Generalist Market Pressure on Coding Specialists

Diving deeper into

Datacurve

Company Report
Traditional data labeling giants like Scale AI, Surge AI, and Mercor have launched coding-focused offerings that put pricing pressure on specialists.
Analyzed 7 sources

The market is splitting into cheap, scalable human labor and expensive, high signal software expertise, and that split is exactly where pricing pressure shows up. Scale AI, Surge AI, and Mercor can reuse large recruiter networks, QA systems, and workflow software to sell coding tasks at lower prices, but their core machinery is built to route and score labor at volume, not to generate hard, repo level engineering work like Datacurve’s test backed code tasks and agent traces.

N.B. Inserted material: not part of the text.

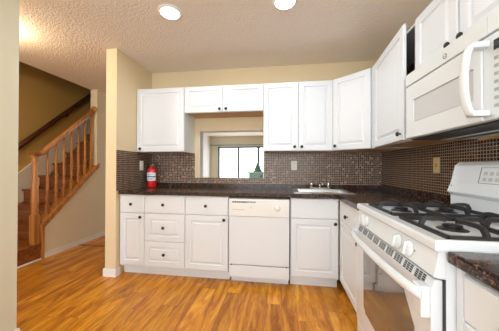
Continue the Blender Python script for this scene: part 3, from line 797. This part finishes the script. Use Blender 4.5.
# ------------------------------------------------------------------ staircase
RUN, RISE = 0.235, 0.205
c = thing('staircase', 'dark brown wooden staircase rising beside the olive wall', 'staircase', (-1.82, -0.56, 0))
XA, XB = -2.215, SX-0.122
ys = [-0.78 if k == 0 else -0.56+RUN*k for k in range(12)]
for k in range(12):
    y0 = ys[k]; y1 = ys[k+1] if k < 11 else y0+RUN+0.5
    xb = SX if k == 0 else XB
    yy1 = -0.388 if k == 0 else y1+0.02
    b = NB()
    box(b, XA, xb, y0, y1+0.02 if k else -0.388, RISE*k, RISE*(k+1)-0.03, 0)
    if k == 0: box(b, XA, XB, -0.388, y1+0.02, 0, RISE-0.03, 0)
    box(b, XA, xb+(0.012 if k == 0 else 0), y0-0.028, (y1 if k else -0.388), RISE*(k+1)-0.03, RISE*(k+1), 0, bev=0.006)
    if k == 0: box(b, XA, XB, -0.388, y1, RISE-0.03, RISE, 0)
    obj('step', b, STAIRWOOD, c, world=True)
# starting block and sloped stringer cap on the hall wall
b = NB(); box(b, SX-0.12, SX+0.014, -0.388, -0.352, 0, 0.435); obj('starting_board', b, OAK, c, world=True)
b = NB()
def zl(y): return 0.41 + (y+0.35)*0.875
prism(b, [(-0.352, zl(-0.352)-0.012), (0.53, zl(0.53)-0.012), (0.53, zl(0.53)+0.058), (-0.352, zl(-0.352)+0.06)], 0, SX+0.001, SX+0.016)
prism(b, [(-0.352, zl(-0.352)+0.003), (0.485, zl(0.485)+0.003), (0.485, zl(0.485)+0.058), (-0.352, zl(-0.352)+0.06)], 0, SX-0.12, SX)
obj('stringer', b, OAK, c, world=True)
b = NB()
prism(b, [(-0.80, 0.0), (-0.80, 0.30), (2.1, 0.30+2.9*0.872), (2.1, 0.05+2.9*0.872), (-0.5, 0.0)], 0, -2.248, -2.217)
obj('skirt_board', b, CARCASS, c, world=True)
b = NB(); box(b, SX, SX+0.010, -0.78, -0.388, 0, 0.018); obj('shoe_moulding', b, TRIM, c, world=True)
# balustrade
c = thing('stair_railing', 'honey oak stair railing with newel post and turned balusters', 'railing', (SX-0.05, -0.45, RISE))
nx, ny = SX-0.045, -0.430
b = NB(); box(b, nx-0.036, nx+0.036, ny-0.036, ny+0.036, RISE+0.001, RISE+0.36, bev=0.004)
lathe(b, [(0.036, 0.36), (0.040, 0.37), (0.028, 0.385), (0.034, 0.40), (0.039, 0.42), (0.031, 0.45), (0.039, 0.47), (0.040, 0.52), (0.033, 0.75), (0.027, 0.95), (0.027, 1.02), (0.036, 1.05), (0.030, 1.065), (0.042, 1.08), (0.044, 1.10)], (nx, ny, RISE), 'z', 20)
obj('newel_post', b, OAK, c, world=True)
b = NB(); box(b, nx-0.047, nx+0.047, ny-0.047, ny+0.047, RISE+1.10, RISE+1.145, bev=0.012); obj('newel_cap', b, STAIRWOOD, c, world=True)
def zr(y): return 1.405 + (y+0.29)*0.905
rail_sec = [(-0.028, -0.022), (0.028, -0.022), (0.030, 0.006), (0.020, 0.022), (-0.020, 0.022), (-0.030, 0.006)]
b = NB()
path = [(nx, -0.40, 1.325), (nx, -0.355, 1.335), (nx, -0.32, 1.362)] + [(nx, y, zr(y)) for y in (-0.28, -0.2, 0.0, 0.2, 0.48)]
sweep(b, path, rail_sec); 
obj('handrail', b, OAK, c, world=True)
b = NB(); lathe(b, [(0.02, 0), (0.052, 0.004), (0.055, 0.02), (0.04, 0.03)], (nx, 0.486, zr(0.486)), 'z', 16)
bmesh.ops.rotate(b, verts=b.verts, cent=(nx, 0.486, zr(0.486)), matrix=Matrix.Rotation(PI/2, 3, 'X'))
obj('rosette', b, OAK, c, world=True)
for k in range(7):
    y = -0.275 + k*0.116
    z0 = zl(y)+0.045; z1 = zr(y)-0.02; hgt = z1-z0
    b = NB(); prism(b, [(y-0.016, zl(y-0.016)+0.0625), (y+0.016, zl(y+0.016)+0.0625), (y+0.016, z0+0.16), (y-0.016, z0+0.16)], 0, nx-0.016, nx+0.016)
    lathe(b, [(0.015, 0.16), (0.019, 0.17), (0.011, 0.185), (0.019, 0.215), (0.020, 0.25), (0.012, 0.30), (0.0175, 0.315), (0.0165, 0.36), (0.011, hgt)], (nx, y, z0), 'z', 12)
    obj('baluster', b, OAK, c, world=True)
# rail on the olive wall
c = thing('wall_handrail', 'dark brown handrail fixed to the olive wall above the steps', 'handrail', (-2.19, 0.7, 2.0))
b = NB(); sweep(b, [(-2.185, y, 1.475+(y-0.05)*0.905) for y in (-0.55, 0.5, 1.3, 2.4)], [(-0.022, -0.034), (0.022, -0.034), (0.022, 0.030), (0.0, 0.036), (-0.022, 0.030)]); obj('rail', b, RAILDARK, c, world=True)
for y in (-0.3, 0.86, 2.0):
    zc = 1.475+(y-0.05)*0.905
    b = NB(); tube(b, [(-2.249, y, zc-0.085), (-2.20, y, zc-0.085), (-2.185, y, zc-0.035)], 0.010, 8, up=(0,1,0)); lathe(b, [(0.03, 0), (0.028, 0.006)], (-2.249, y, zc-0.085), 'x', 16); obj('bracket', b, BRONZE, c, world=True)

# ------------------------------------------------------------------ ceiling lights
def can(label, x, y):
    c = thing('recessed_light', label, 'ceiling light', (x, y, H), 0, 'recessed ceiling lights')
    b = NB(); lathe(b, [(0.098, 0.0005), (0.098, 0.006), (0.086, 0.010), (0.072, 0.011)], (0, 0, 0), '-z', 36); obj('trim_ring', b, TRIM, c)
    b = NB(); lathe(b, [(0.074, 0.011), (0.073, 0.0135), (0.05, 0.016), (0.01, 0.017)], (0, 0, 0), '-z', 36); obj('lens', b, LENS, c)
    l = bpy.data.lights.new('recessed_light_lamp', 'AREA'); l.shape = 'DISK'; l.size = 0.14; l.energy = CAN_POWER; l.color = CAN_COLOR
    o = bpy.data.objects.new('recessed_light_lamp', l); C.objects.link(o); o.parent = c; o.location = (0, 0, -0.024)
can('round recessed ceiling light above the base cabinets, nearer the stairs', 0.843, -1.139)
can('round recessed ceiling light above the sink side of the counter, nearer the microwave', 1.774, -1.137)
c = thing('hall_ceiling_lamp', 'warm frosted dome ceiling lamp in the hall', 'ceiling light', (-0.80, -1.26, H))
b = NB(); lathe(b, [(0.10, 0.0005), (0.10, 0.015), (0.09, 0.02)], (0, 0, 0), '-z', 28); obj('base', b, TRIM, c)
b = NB(); lathe(b, [(0.09, 0.02), (0.088, 0.035), (0.07, 0.055), (0.035, 0.066), (0.01, 0.068)], (0, 0, 0), '-z', 28)
obj('shade', b, mat('warm_shade', (1, 0.9, 0.7), 0.5, emit=(1.0, 0.66, 0.30), estr=10), c)
l = bpy.data.lights.new('hall_lamp_bulb', 'POINT'); l.energy = 30; l.color = (1.0, 0.78, 0.50); l.shadow_soft_size = 0.03
o = bpy.data.objects.new('hall_lamp_bulb', l); C.objects.link(o); o.parent = c; o.location = (0, 0, -0.11)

  • Scale already sells bundled labeling, self serve tooling, data management, synthetic data, and workflow automation, and reached $1.5B ARR by end of 2024. That lets it discount coding work as one line item inside a much larger relationship, especially with customers that already buy broader model training infrastructure.
  • Surge and Mercor show two different generalist attacks on specialists. Surge uses a 50,000 contractor network and managed RLHF workflows to sell premium expert tasks at scale, while Mercor uses AI screening across 300,000 professionals to source domain experts fast, even if much of its revenue is still gross pass through spend.
  • The category has moved away from Mechanical Turk style annotation toward credentialed experts. That helps specialists, but it also invites adjacent marketplaces into coding data. As reasoning models demand narrower expert input, more recruiting and expert network platforms can repurpose their supply into post training work.

Going forward, specialists win by owning the hardest workflows, not by matching generalists on price. The durable segment is high consequence coding data where customers need reproducible tests, clean provenance, and engineers who can actually solve the task, which pushes the market toward fewer commodity labeling vendors and more purpose built engineering data suppliers.